* Material provided
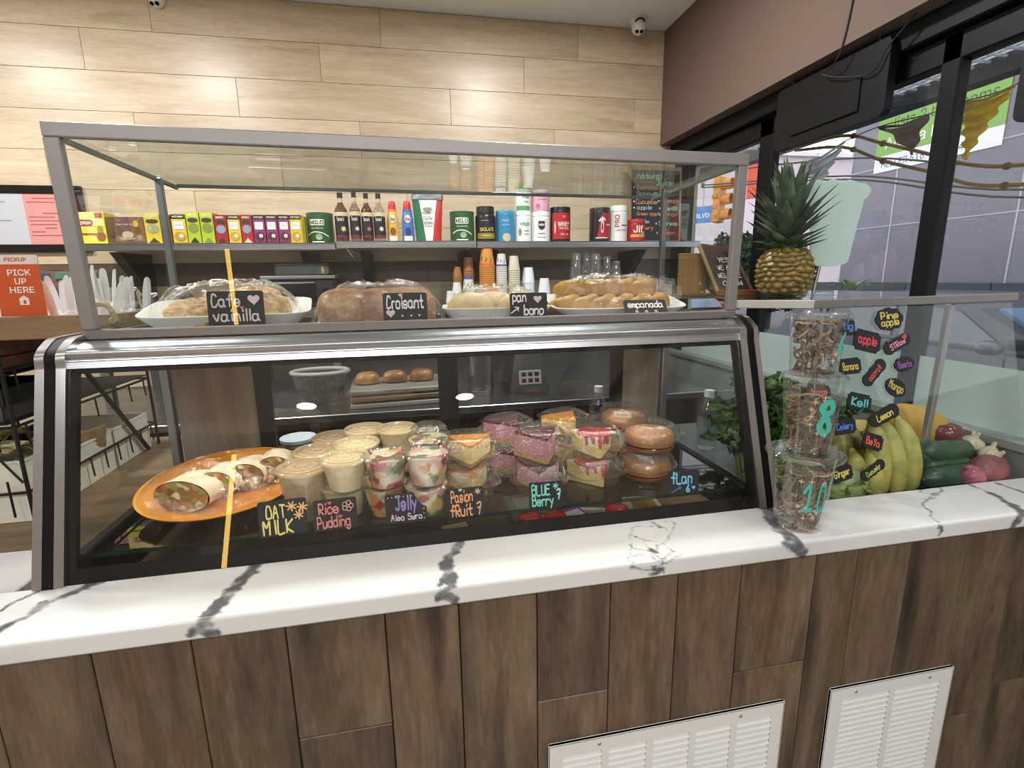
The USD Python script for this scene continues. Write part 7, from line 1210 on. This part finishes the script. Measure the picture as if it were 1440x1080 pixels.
def on_banner(m): v = np.asarray(m[0]); return np.stack([-v[:, 2], -v[:, 0], v[:, 1]], 1), m[1]          # drawn as read from the shop: left is +y
obj(bn, "green_panel", on_banner(mv(flat(Polygon([(-BW / 2, 0.26), (BW / 2, 0.26), (BW / 2, BH), (-BW / 2, BH)]), 0.01), (0, 0, 0))), M("#75a04c", 0.6)); obj(bn, "white_strip", on_banner(flat(Polygon([(-BW / 2, 0), (BW / 2, 0), (BW / 2, 0.26), (-BW / 2, 0.26)]), 0.01)), M("#d9d9e2", 0.5))
for word, w_, cx, cz, c, h_ in (("lists 2 bedrooms", 1.55, 0.08, 0.74, "#3a4a34", 0.17), ("Alvista Rise", 1.20, -0.22, 0.45, "#e6ecde", 0.18), ("HELLER 516-834-9400", 1.5, -0.1, 0.12, "#3a3a48", 0.11)): obj(bn, "lettering", on_banner(mv(print_shape(word, w_, cx, cz, False, h_), (0, 0, 0.0105))), M(c, 0.5))
# buildings far down the street
ob = thing("office_building", "white office building with a grid of narrow dark windows down the street", "building"); WHT = M("#c9cbd2", 0.6)
obj(ob, "wall", bb(17.0, 27.5, 34.2, 44, GRZ, 13.0), M("#3f444d", 0.3))
for k in range(20): obj(ob, "fin", bb(17.0 + 0.53 * k, 17.30 + 0.53 * k, 33.95, 34.2, 1.5, 13.0), WHT)
for k in range(7): obj(ob, "floor_band", bb(17.0, 27.5, 33.98, 34.2, 2.6 + 1.75 * k, 2.95 + 1.75 * k), WHT)
pk = thing("pale_building", "pale pinkish building seen between the screen and the window post", "building"); obj(pk, "wall", bb(15.5, 27, 21.0, 30, GRZ, 6.6), M("#cbbcc4", 0.7)); obj(pk, "roof_edge", bb(15.3, 27.2, 20.8, 30.2, 6.6, 6.75), M("#dcd6dc", 0.6)); 
for k in range(4): w_ = obj(pk, "window", bb(16.2 + 2.4 * k, 17.4 + 2.4 * k, 20.95, 21.0, 2.2, 3.8), M("#59606c", 0.2)); obj(w_, "pane", bb(16.3 + 2.4 * k, 17.3 + 2.4 * k, 20.93, 20.95, 2.3, 3.7), M("#7d8794", 0.1))
def tree(label, x, y, h, r, seed, m1, m2):
    t = thing("tree", label, "tree", (x, y, GRZ)); obj(t, "trunk", tube([(0, 0, 0), (0.05, 0, h * 0.5), (0, 0, h * 0.8)], [0.12, 0.09, 0.05], 8), M("#3a3028", 0.8)); rg = np.random.default_rng(seed); n = 2600; d = rg.normal(0, 1, (n, 3)); d /= np.linalg.norm(d, axis=1, keepdims=True); p = d * rg.uniform(0.55, 1.0, (n, 1)) ** 0.6 * [r, r, h * 0.42] * (1 + 0.25 * (meshkit.fbm(d * 2.4 + seed, 3)[:, None] - 0.5) * 2) + [0, 0, h * 0.6]; a = rg.normal(0, 1, (n, 3)); a /= np.linalg.norm(a, axis=1, keepdims=True); b = np.cross(a, rg.normal(0, 1, (n, 3))); b /= np.linalg.norm(b, axis=1, keepdims=True); s = rg.uniform(0.07, 0.15, (n, 1)); V = np.stack([p - a * s, p + b * s * 0.5, p + a * s, p - b * s * 0.5], 1).reshape(-1, 3); F = (np.arange(n)[:, None, None] * 4 + np.array([[0, 1, 2], [0, 2, 3]])).reshape(-1, 3); obj(t, "foliage", (V, F), leafmat(m1, m2, 2, 0.95), kind="stuff")
tree("dark green street tree at the left, under the traffic light", 10.6, 15.4, 2.9, 1.0, 3, "#1c2b20", "#35462f"); tree("dark green street tree right of the other, beside the window post", 10.4, 13.4, 2.7, 1.1, 6, "#1f3324", "#3c5036"); tree("low dark tree beyond the case, left of the window post", 8.6, 13.6, 2.2, 1.0, 9, "#1c2b20", "#31442f")
tl_ = thing("traffic_light", "yellow traffic light with three hooded lenses over the street", "traffic light", (8.0, 12.5, 2.85), 28); TY = M("#c97f22", 0.45)
obj(tl_, "housing", bb(-0.17, 0.17, -0.10, 0.10, 0, 1.15, 0.03), TY)
for k in range(3):
    v_ = obj(tl_, "visor", mv(rot(lathe([(0.135, 0), (0.135, 0.24), (0.128, 0.24), (0.128, 0)], 20), "x", 90), (0, -0.10, 0.2 + 0.37 * k)), TY, smooth=30); obj(v_, "lens", mv(rot(lathe([(0.12, 0), (0, 0.02)], 20), "x", 90), (0, -0.105, 0.2 + 0.37 * k)), M(("#1d3a2c", "#5a4a1c", "#c92a1c")[k], 0.2, emit=1.2 if k == 2 else 0.0))
obj(tl_, "back_fins", cat([bb(-0.2, -0.17, -0.05, 0.1, 0.1 + 0.25 * k, 0.2 + 0.25 * k, 0.01) for k in range(4)]), M("#b5701c", 0.5)); obj(tl_, "hanger", tube([(0, 0, 1.15), (0, 0, 1.7)], 0.03, 8), STEEL_DULL)
tl2 = thing("traffic_pole", "grey steel pole and arm that carry the traffic light", "pole"); obj(tl2, "pole", tube([(7.6, 15.5, GRZ + 0.101), (7.6, 15.5, 4.65)], 0.09, 10), STEEL_DULL); obj(tl2, "arm", tube([(7.6, 15.5, 4.6), (8.1, 12.0, 4.6)], 0.05, 8), STEEL_DULL)
ss = thing("street_sign", "blue street name sign left of the traffic light", "street sign", (8.0, 13.25, 2.92), -52); obj(ss, "plate", bb(-0.26, 0.26, -0.01, 0.01, 0, 0.44, 0.004), M("#2a7fc4", 0.4)); obj(ss, "lettering", mv(stand(print_shape("BLVD", 0.38, 0, 0.2)), (0, -0.0105, 0)), M("#e9eef4", 0.5)); obj(ss, "bracket", tube([(0, 0.02, 0.44), (0, 0.02, 1.7)], 0.02, 6), STEEL_DULL)
rb = thing("street_banner", "narrow orange red street banner beside the window post", "banner", (8.0, 11.12, 3.25), -52); obj(rb, "cloth", bb(-0.16, 0.16, -0.008, 0.008, 0, 0.85, 0.004), M("#c9482c", 0.6)); obj(rb, "rod", tube([(-0.2, 0, 0.86), (0.2, 0, 0.86)], 0.015, 6), STEEL_DULL); obj(rb, "pole", tube([(0.2, 0.02, -3.24), (0.2, 0.02, 0.95)], 0.04, 8), STEEL_DULL)
pm_ = thing("palm", "small palm plant over the dark green hoarding", "palm", (7.25, 7.32, GRZ + 0.1)); obj(pm_, "trunk", tube([(0, 0, 0), (0, 0, 1.22)], 0.05, 8), M("#5a4c38", 0.8))
for k in range(11): b_ = blade(0.42, 0.10, k * 33, 35 + 8 * (k % 3), 1.2, 70, 0.02, 0.2); obj(pm_, "frond", b_, leafmat("#4f6a3a", "#7d9456", 3), smooth=True)
# awning over the sidewalk: dark soffit, glazed strip with a lattice, dark edge beam
aw = thing("awning", "awning over the sidewalk with a white latticed skylight strip", "awning"); obj(aw, "edge_beam", bb(3.25, 3.36, -4, 9, 2.56, 2.74), M("#1e1e21", 0.5)); obj(aw, "inner_beam", bb(1.43, 1.50, -4, 9, 2.57, 2.70), M("#1e1e21", 0.5))
obj(aw, "skylight", bb(1.50, 3.25, -4, 9, 2.66, 2.664), glass((0.95, 0.97, 0.98), 0.04, 0.1, body=0.12, bodycol="#e9eef2")); obj(aw, "lattice", cat([bb(1.50, 3.25, y_, y_ + 0.012, 2.64, 2.652) for y_ in np.arange(0.5, 4.5, 0.085)] + [bb(x_, x_ + 0.008, 0.5, 4.5, 2.645, 2.655) for x_ in np.arange(1.52, 3.25, 0.06)]), M("#b5bcc2", 0.5), kind="stuff")
for y_ in (2.95, 0.2): obj(aw, "brace", bar((3.3, y_, 2.58), (2.85, y_ + 0.45, 2.58), 0.05, 0.05), M("#26262a", 0.5))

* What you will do
List all lines holding the string "from".

* Result of this exercise
The USD Python script for this scene continues. Write part 7, from line 1210 on. This part finishes the script. Measure the picture as if it were 1440x1080 pixels.
def on_banner(m): v = np.asarray(m[0]); return np.stack([-v[:, 2], -v[:, 0], v[:, 1]], 1), m[1]          # drawn as read from the shop: left is +y